# [Your instructions]
Strip the pictures and reproduce the rest of the listing exactly.

* START *

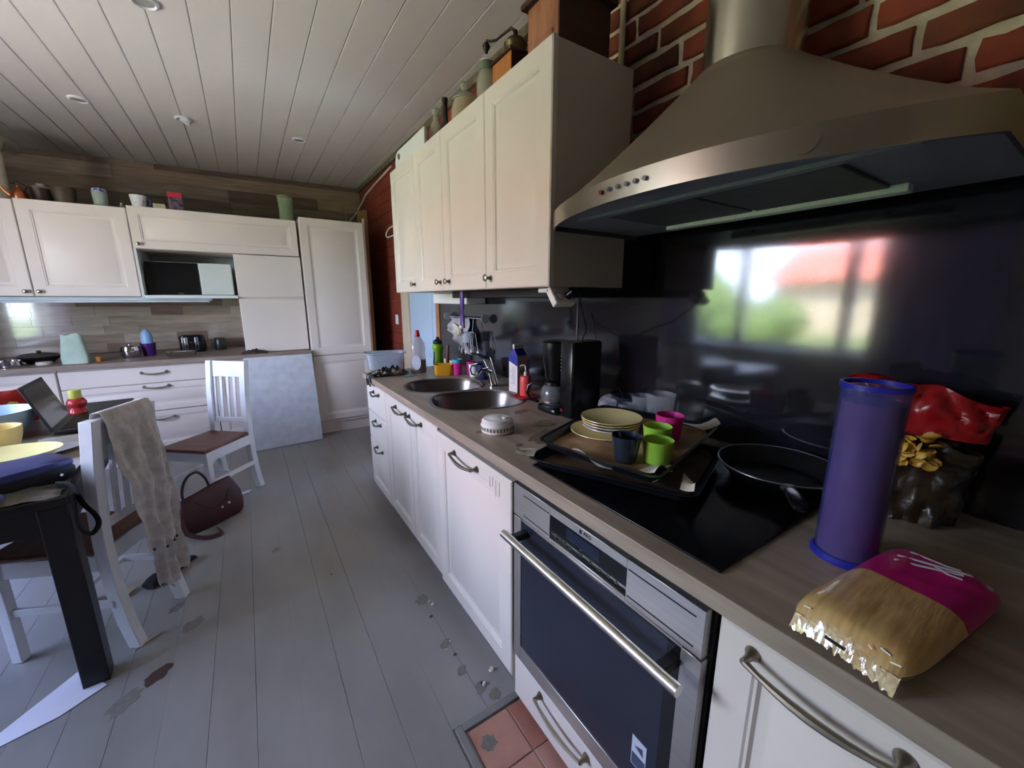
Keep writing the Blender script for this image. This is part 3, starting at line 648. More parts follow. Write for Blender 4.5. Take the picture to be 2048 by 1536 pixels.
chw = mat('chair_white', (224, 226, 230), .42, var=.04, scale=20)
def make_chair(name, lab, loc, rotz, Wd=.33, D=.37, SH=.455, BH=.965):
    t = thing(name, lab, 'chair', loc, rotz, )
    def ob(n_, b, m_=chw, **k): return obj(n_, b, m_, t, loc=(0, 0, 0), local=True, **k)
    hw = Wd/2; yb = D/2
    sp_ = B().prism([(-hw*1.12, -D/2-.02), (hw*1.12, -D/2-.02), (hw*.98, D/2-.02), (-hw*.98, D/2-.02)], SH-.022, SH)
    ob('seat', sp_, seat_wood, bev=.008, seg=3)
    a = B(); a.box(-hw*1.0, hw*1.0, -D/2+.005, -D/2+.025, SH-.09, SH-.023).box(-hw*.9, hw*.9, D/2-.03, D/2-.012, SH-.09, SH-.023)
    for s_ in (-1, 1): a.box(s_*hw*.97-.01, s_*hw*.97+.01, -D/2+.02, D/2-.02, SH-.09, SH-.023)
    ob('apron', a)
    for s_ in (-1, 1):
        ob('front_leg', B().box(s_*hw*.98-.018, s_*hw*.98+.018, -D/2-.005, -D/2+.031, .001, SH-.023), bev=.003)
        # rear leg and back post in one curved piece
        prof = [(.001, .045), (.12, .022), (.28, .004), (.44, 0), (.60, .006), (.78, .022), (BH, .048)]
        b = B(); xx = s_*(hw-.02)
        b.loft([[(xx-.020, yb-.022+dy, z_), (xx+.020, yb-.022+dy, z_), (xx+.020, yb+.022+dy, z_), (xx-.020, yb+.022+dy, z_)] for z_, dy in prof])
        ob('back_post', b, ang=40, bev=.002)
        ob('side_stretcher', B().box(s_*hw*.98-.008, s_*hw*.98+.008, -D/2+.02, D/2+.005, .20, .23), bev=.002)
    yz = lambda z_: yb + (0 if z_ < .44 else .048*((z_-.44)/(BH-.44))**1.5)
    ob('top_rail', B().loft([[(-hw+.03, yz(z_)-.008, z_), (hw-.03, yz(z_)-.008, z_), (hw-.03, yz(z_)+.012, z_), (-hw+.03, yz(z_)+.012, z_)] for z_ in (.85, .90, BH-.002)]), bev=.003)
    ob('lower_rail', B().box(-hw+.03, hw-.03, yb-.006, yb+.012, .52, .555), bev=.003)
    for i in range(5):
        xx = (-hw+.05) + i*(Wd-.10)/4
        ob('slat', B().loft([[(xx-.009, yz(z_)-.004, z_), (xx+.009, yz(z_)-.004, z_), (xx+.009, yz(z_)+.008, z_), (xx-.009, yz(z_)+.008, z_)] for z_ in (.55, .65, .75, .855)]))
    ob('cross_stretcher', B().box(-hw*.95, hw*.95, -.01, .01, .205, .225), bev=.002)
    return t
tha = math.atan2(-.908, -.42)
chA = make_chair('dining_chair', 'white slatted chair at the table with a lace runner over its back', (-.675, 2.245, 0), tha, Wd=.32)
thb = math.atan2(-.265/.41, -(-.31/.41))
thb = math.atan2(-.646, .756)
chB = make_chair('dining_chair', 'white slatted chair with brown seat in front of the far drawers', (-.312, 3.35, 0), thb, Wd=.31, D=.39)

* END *

# [Response]
Keep writing the Blender script for this image. This is part 3, starting at line 648. More parts follow. Write for Blender 4.5. Take the picture to be 2048 by 1536 pixels.
chw = mat('chair_white', (224, 226, 230), .42, var=.04, scale=20)
def make_chair(name, lab, loc, rotz, Wd=.33, D=.37, SH=.455, BH=.965):
    t = thing(name, lab, 'chair', loc, rotz, )
    def ob(n_, b, m_=chw, **k): return obj(n_, b, m_, t, loc=(0, 0, 0), local=True, **k)
    hw = Wd/2; yb = D/2
    sp_ = B().prism([(-hw*1.12, -D/2-.02), (hw*1.12, -D/2-.02), (hw*.98, D/2-.02), (-hw*.98, D/2-.02)], SH-.022, SH)
    ob('seat', sp_, seat_wood, bev=.008, seg=3)
    a = B(); a.box(-hw*1.0, hw*1.0, -D/2+.005, -D/2+.025, SH-.09, SH-.023).box(-hw*.9, hw*.9, D/2-.03, D/2-.012, SH-.09, SH-.023)
    for s_ in (-1, 1): a.box(s_*hw*.97-.01, s_*hw*.97+.01, -D/2+.02, D/2-.02, SH-.09, SH-.023)
    ob('apron', a)
    for s_ in (-1, 1):
        ob('front_leg', B().box(s_*hw*.98-.018, s_*hw*.98+.018, -D/2-.005, -D/2+.031, .001, SH-.023), bev=.003)
        # rear leg and back post in one curved piece
        prof = [(.001, .045), (.12, .022), (.28, .004), (.44, 0), (.60, .006), (.78, .022), (BH, .048)]
        b = B(); xx = s_*(hw-.02)
        b.loft([[(xx-.020, yb-.022+dy, z_), (xx+.020, yb-.022+dy, z_), (xx+.020, yb+.022+dy, z_), (xx-.020, yb+.022+dy, z_)] for z_, dy in prof])
        ob('back_post', b, ang=40, bev=.002)
        ob('side_stretcher', B().box(s_*hw*.98-.008, s_*hw*.98+.008, -D/2+.02, D/2+.005, .20, .23), bev=.002)
    yz = lambda z_: yb + (0 if z_ < .44 else .048*((z_-.44)/(BH-.44))**1.5)
    ob('top_rail', B().loft([[(-hw+.03, yz(z_)-.008, z_), (hw-.03, yz(z_)-.008, z_), (hw-.03, yz(z_)+.012, z_), (-hw+.03, yz(z_)+.012, z_)] for z_ in (.85, .90, BH-.002)]), bev=.003)
    ob('lower_rail', B().box(-hw+.03, hw-.03, yb-.006, yb+.012, .52, .555), bev=.003)
    for i in range(5):
        xx = (-hw+.05) + i*(Wd-.10)/4
        ob('slat', B().loft([[(xx-.009, yz(z_)-.004, z_), (xx+.009, yz(z_)-.004, z_), (xx+.009, yz(z_)+.008, z_), (xx-.009, yz(z_)+.008, z_)] for z_ in (.55, .65, .75, .855)]))
    ob('cross_stretcher', B().box(-hw*.95, hw*.95, -.01, .01, .205, .225), bev=.002)
    return t
tha = math.atan2(-.908, -.42)
chA = make_chair('dining_chair', 'white slatted chair at the table with a lace runner over its back', (-.675, 2.245, 0), tha, Wd=.32)
thb = math.atan2(-.265/.41, -(-.31/.41))
thb = math.atan2(-.646, .756)
chB = make_chair('dining_chair', 'white slatted chair with brown seat in front of the far drawers', (-.312, 3.35, 0), thb, Wd=.31, D=.39)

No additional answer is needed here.